American law does not allow torture by American officials within the United States but the American-based organization Human Rights Watch has identified 24 prisons operated by or for the American government on foreign soil where US law can be and presumably is ignored. In the year after the attacks of 9/11 George Tenet, then director of the CIA, admitted that 70 people described as terrorists had been moved from one country to another, presumably for torture.[33] In May of 2005 Amnesty International listed the United States as a country in which human rights are routinely violated.

The International Red Cross also suspects that the US government maintains secret prisons around the world. The Red Cross also alleges that some prisoners in Baghdad's notorious Abu Graib prison were moved around the prison to hide them from a visiting Red Cross delegation.
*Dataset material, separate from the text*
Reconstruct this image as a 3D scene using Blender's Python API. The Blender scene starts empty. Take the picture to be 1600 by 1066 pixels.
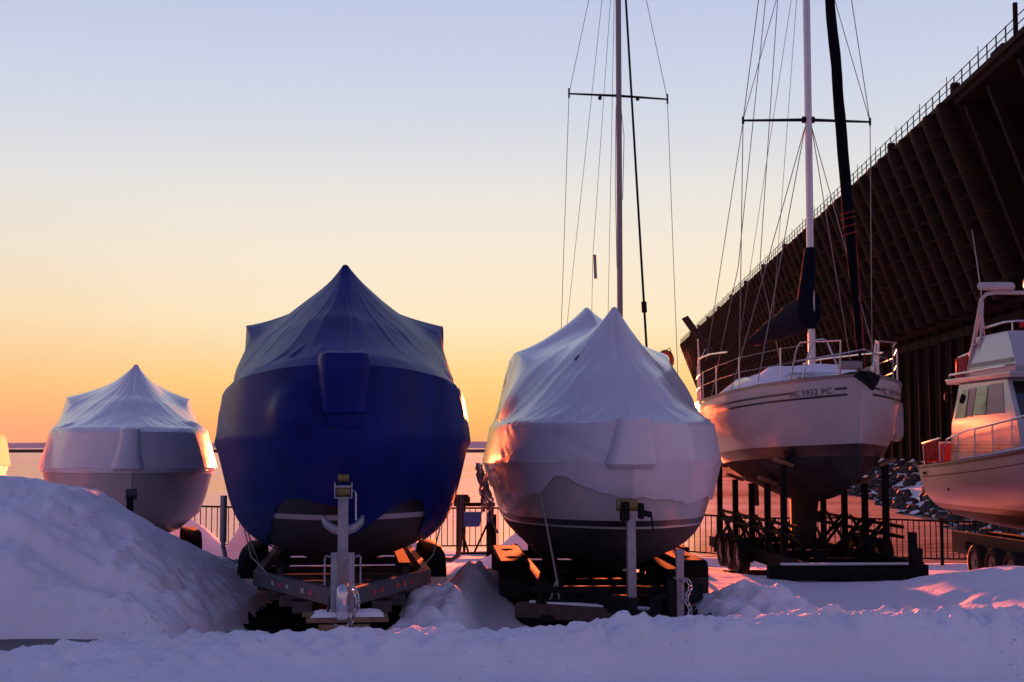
import bpy, bmesh, math, random
import numpy as np
from mathutils import Vector, Matrix, noise
R = math.radians
rng = random.Random(7)
sc = bpy.context.scene
col = sc.collection

# ------------------------------------------------------------------ camera
F_PX, CX, CY, HZ = 2222.0, 800.0, 533.0, 698.0
CAMZ = 2.1
PITCH = math.atan((HZ - CY) / F_PX)
cam_d = bpy.data.cameras.new('camera'); cam = bpy.data.objects.new('camera', cam_d); col.objects.link(cam)
cam.location = (0, 0, CAMZ); cam.rotation_euler = (math.pi / 2 + PITCH, 0, 0)
cam_d.sensor_width = 36.0; cam_d.lens = 36.0 * F_PX / 1600.0
cam_d.clip_start = 0.1; cam_d.clip_end = 20000
sc.camera = cam

def at(px, py, Y):
    a, b = (px - CX) / F_PX, (CY - py) / F_PX
    d = Vector((a, -math.sin(PITCH) * b + math.cos(PITCH), math.cos(PITCH) * b + math.sin(PITCH)))
    return Vector((0, 0, CAMZ)) + d * (Y / d.y)

# ------------------------------------------------------------------ light
SUN_EL, SUN_SLOPE = R(1.35), 0.040
EXPO = 2.5
sc.view_settings.view_transform = 'Standard'; sc.view_settings.look = 'None'
sc.view_settings.exposure = EXPO; sc.view_settings.gamma = 1.0; sc.view_settings.use_curve_mapping = False
sd = bpy.data.lights.new('sun', 'SUN'); so = bpy.data.objects.new('sun', sd); col.objects.link(so)
sd.energy = 4.0; sd.angle = R(0.53); sd.color = (1.0, 0.15, 0.045)
to_sun = Vector((SUN_SLOPE, 1, 0)).normalized() * math.cos(SUN_EL) + Vector((0, 0, math.sin(SUN_EL)))
so.rotation_euler = to_sun.to_track_quat('Z', 'Y').to_euler(); so.location = (0, 0, 60)

def lin(r, g, b):
    f = lambda c: (c / 255 / 12.92) if c <= 10 else ((c / 255 + 0.055) / 1.055) ** 2.4
    return (f(r), f(g), f(b), 1)

world = bpy.data.worlds.new('World'); sc.world = world; world.use_nodes = True
nt = world.node_tree; N = nt.nodes; LK = nt.links; N.clear()
out = N.new('ShaderNodeOutputWorld'); bg = N.new('ShaderNodeBackground')
bg.inputs['Strength'].default_value = 2 ** -EXPO
tc = N.new('ShaderNodeTexCoord'); nrm = N.new('ShaderNodeVectorMath'); nrm.operation = 'NORMALIZE'
LK.new(tc.outputs['Generated'], nrm.inputs[0])
sep = N.new('ShaderNodeSeparateXYZ'); LK.new(nrm.outputs[0], sep.inputs[0])
def ramp(stops):
    r = N.new('ShaderNodeValToRGB'); e = r.color_ramp.elements
    e[0].position = stops[0][0]; e[0].color = stops[0][1]
    e[1].position = stops[-1][0]; e[1].color = stops[-1][1]
    for p, c in stops[1:-1]:
        x = e.new(p); x.color = c
    LK.new(sep.outputs['Z'], r.inputs[0]); return r
hi = [(0.45, lin(138, 145, 198)), (0.7, lin(108, 112, 166)), (1.0, lin(96, 101, 156))]
front = ramp([(0.0, lin(250, 164, 126)), (0.018, lin(253, 178, 122)), (0.044, lin(253, 200, 134)), (0.089, lin(252, 223, 182)),
              (0.133, lin(241, 228, 208)), (0.176, lin(230, 228, 223)), (0.218, lin(215, 219, 229)), (0.26, lin(204, 211, 232)),
              (0.305, lin(192, 201, 230))] + hi)
nearsun = ramp([(0.0, lin(250, 172, 104)), (0.024, lin(253, 197, 114)), (0.05, lin(254, 215, 140)), (0.089, lin(254, 234, 198)),
              (0.133, lin(248, 234, 213)), (0.176, lin(234, 231, 224)), (0.218, lin(216, 220, 229)), (0.26, lin(204, 211, 232)),
              (0.305, lin(192, 201, 230))] + hi)
back = ramp([(0.0, lin(140, 118, 146)), (0.06, lin(182, 150, 170)), (0.15, lin(186, 162, 188)), (0.3, lin(154, 150, 186)), (0.55, lin(108, 112, 164)), (1.0, lin(96, 101, 156))])
# azimuth: how far the direction lies from the sun
flat = N.new('ShaderNodeCombineXYZ'); LK.new(sep.outputs['X'], flat.inputs[0]); LK.new(sep.outputs['Y'], flat.inputs[1])
fn = N.new('ShaderNodeVectorMath'); fn.operation = 'NORMALIZE'; LK.new(flat.outputs[0], fn.inputs[0])
dt = N.new('ShaderNodeVectorMath'); dt.operation = 'DOT_PRODUCT'; LK.new(fn.outputs[0], dt.inputs[0])
sv = Vector((SUN_SLOPE, 1, 0)).normalized(); dt.inputs[1].default_value = sv
def mrange(a, b):
    m = N.new('ShaderNodeMapRange'); m.interpolation_type = 'SMOOTHSTEP'
    m.inputs['From Min'].default_value = a; m.inputs['From Max'].default_value = b
    LK.new(dt.outputs['Value'], m.inputs['Value']); return m
m1, m2 = mrange(-0.35, 0.88), mrange(0.925, 1.0)
mx1 = N.new('ShaderNodeMixRGB'); LK.new(m2.outputs[0], mx1.inputs[0]); LK.new(front.outputs[0], mx1.inputs[1]); LK.new(nearsun.outputs[0], mx1.inputs[2])
mx2 = N.new('ShaderNodeMixRGB'); LK.new(m1.outputs[0], mx2.inputs[0]); LK.new(back.outputs[0], mx2.inputs[1]); LK.new(mx1.outputs[0], mx2.inputs[2])
sky = N.new('ShaderNodeTexSky'); sky.sky_type = 'NISHITA'; sky.sun_disc = False
sky.sun_elevation = SUN_EL; sky.sun_rotation = math.atan(SUN_SLOPE)
add = N.new('ShaderNodeMixRGB'); add.blend_type = 'ADD'; add.inputs[0].default_value = 0.0004
LK.new(mx2.outputs[0], add.inputs[1]); LK.new(sky.outputs[0], add.inputs[2])
LK.new(add.outputs[0], bg.inputs['Color']); LK.new(bg.outputs[0], out.inputs['Surface'])

# ------------------------------------------------------------------ materials
MATS = {}
def mat(name, c, rough=0.5, metal=0.0, var=0.12, vscale=6.0, bump=0.0, bscale=20.0, stretch=(1, 1, 1), coat=0.0, detail=4.0, spec=0.5, c2=None, transl=0.0):
    m = bpy.data.materials.new(name); m.use_nodes = True; t = m.node_tree; n = t.nodes; l = t.links
    b = n['Principled BSDF']; b.inputs['Roughness'].default_value = rough; b.inputs['Metallic'].default_value = metal
    b.inputs['Specular IOR Level'].default_value = spec
    if coat: b.inputs['Coat Weight'].default_value = coat; b.inputs['Coat Roughness'].default_value = 0.12
    co = n.new('ShaderNodeTexCoord'); mp = n.new('ShaderNodeMapping'); mp.inputs['Scale'].default_value = stretch
    l.new(co.outputs['Object'], mp.inputs[0])
    nz = n.new('ShaderNodeTexNoise'); nz.inputs['Scale'].default_value = vscale; nz.inputs['Detail'].default_value = detail
    l.new(mp.outputs[0], nz.inputs['Vector'])
    r = n.new('ShaderNodeValToRGB'); r.color_ramp.elements[0].position = 0.3; r.color_ramp.elements[1].position = 0.7
    lo = c2 if c2 else [x * (1 - var) for x in c[:3]]; hi = [min(1, x * (1 + var)) for x in c[:3]] if not c2 else c[:3]
    r.color_ramp.elements[0].color = (*lo[:3], 1); r.color_ramp.elements[1].color = (*hi[:3], 1)
    l.new(nz.outputs[0], r.inputs[0]); l.new(r.outputs[0], b.inputs['Base Color'])
    if bump:
        n2 = n.new('ShaderNodeTexNoise'); n2.inputs['Scale'].default_value = bscale; n2.inputs['Detail'].default_value = 6
        l.new(mp.outputs[0], n2.inputs['Vector'])
        bp = n.new('ShaderNodeBump'); bp.inputs['Strength'].default_value = bump; bp.inputs['Distance'].default_value = 0.02
        l.new(n2.outputs[0], bp.inputs['Height']); l.new(bp.outputs[0], b.inputs['Normal'])
    if transl:
        tr = n.new('ShaderNodeBsdfTranslucent'); tr.inputs[0].default_value = (*c[:3], 1)
        ms = n.new('ShaderNodeMixShader'); ms.inputs[0].default_value = transl
        l.new(b.outputs[0], ms.inputs[1]); l.new(tr.outputs[0], ms.inputs[2]); l.new(ms.outputs[0], n['Material Output'].inputs['Surface'])
    MATS[name] = m; return m

M_snow = mat('snow', (0.80, 0.80, 0.83), 0.7, var=0.05, vscale=1.3, bump=0.9, bscale=11, spec=0.25)
def snow_grit(m):
    t = m.node_tree; n = t.nodes; l = t.links; b = n['Principled BSDF']; src = b.inputs['Base Color'].links[0].from_socket
    co = n.new('ShaderNodeTexCoord'); g = n.new('ShaderNodeTexNoise'); g.inputs['Scale'].default_value = 30; g.inputs['Detail'].default_value = 5; l.new(co.outputs['Object'], g.inputs['Vector'])
    p = n.new('ShaderNodeTexNoise'); p.inputs['Scale'].default_value = 0.9; p.inputs['Detail'].default_value = 3; l.new(co.outputs['Object'], p.inputs['Vector'])
    a = n.new('ShaderNodeMath'); a.operation = 'MULTIPLY_ADD'; a.inputs[1].default_value = 0.45; l.new(p.outputs[0], a.inputs[0]); l.new(g.outputs[0], a.inputs[2])
    r = n.new('ShaderNodeMapRange'); r.inputs['From Min'].default_value = 0.88; r.inputs['From Max'].default_value = 1.02; r.inputs['To Max'].default_value = 0.6; l.new(a.outputs[0], r.inputs['Value'])
    mx = n.new('ShaderNodeMixRGB'); mx.inputs[2].default_value = (0.24, 0.21, 0.20, 1); l.new(r.outputs[0], mx.inputs[0]); l.new(src, mx.inputs[1]); l.new(mx.outputs[0], b.inputs['Base Color'])
snow_grit(M_snow)
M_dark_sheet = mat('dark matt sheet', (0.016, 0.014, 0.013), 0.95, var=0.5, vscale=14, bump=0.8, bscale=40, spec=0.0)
M_carpet = mat('dark bunk carpet', (0.016, 0.016, 0.018), 0.95, var=0.2, vscale=30, spec=0.05)
M_capsnow = mat('cap snow', (0.80, 0.80, 0.83), 0.7, var=0.03, bump=0.4, bscale=18, spec=0.25)
M_asph = mat('asphalt', (0.035, 0.033, 0.033), 0.45, var=0.3, vscale=20, bump=0.3, bscale=90)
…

Most Canadians think we have escaped the worst excesses of the War on Terror but, like the War on Drugs, it is leaking over the border. As this is written Canadian police can jail anyone, indefinitely, without charge or public trial if they are considered a security risk. The day this is written, (July 20, 2005) CBC News reported the law's refusal to grant bail to one man who has been held, without warrant, in solitary confinement for four years. The police say he is guilty of something but they won't tell him or his lawyer what they think he is guilty of, or what evidence they have against him.

This man and another who has been held for five years are not citizens but, as Maher Arar discovered, Canadian citizenship does not offer much protection.

The Canadian Security and Intelligence Service and leaders of the Conservative party -- both of whom often seem to identify more with George Bush than with Canadians -- frequently warn of dire plots against us.[34]

The American War on Terror has already given the "land of the free" many of the trappings of a police state, and Canada's wannabe secret policemen are gleefully jumping on the bandwagon. As I was writing this the Canadian government announced plans for a Canadian "no-fly list" which will allow whoever controls the list to ban anyone from flying on a commercial airplane. If people on that list are also considered enemies of the state in the US they will be stopped at the border, and they will not be able to leave Canada.

That will be no problem for terrorists, because they have access to false identification and have contacts to get them aboard ships, but it means that Canadians who do not toe the government line will be trapped. That's a frightening thought.

The War on Terror is real and is a serious threat to Canada and to freedom around the world. Because the US dominates us there's not much we can do about it, but we can at least insist that human rights be recognized and enforced within Canada, and we can make it very plain to politicians that we do not want to enter a new dark age.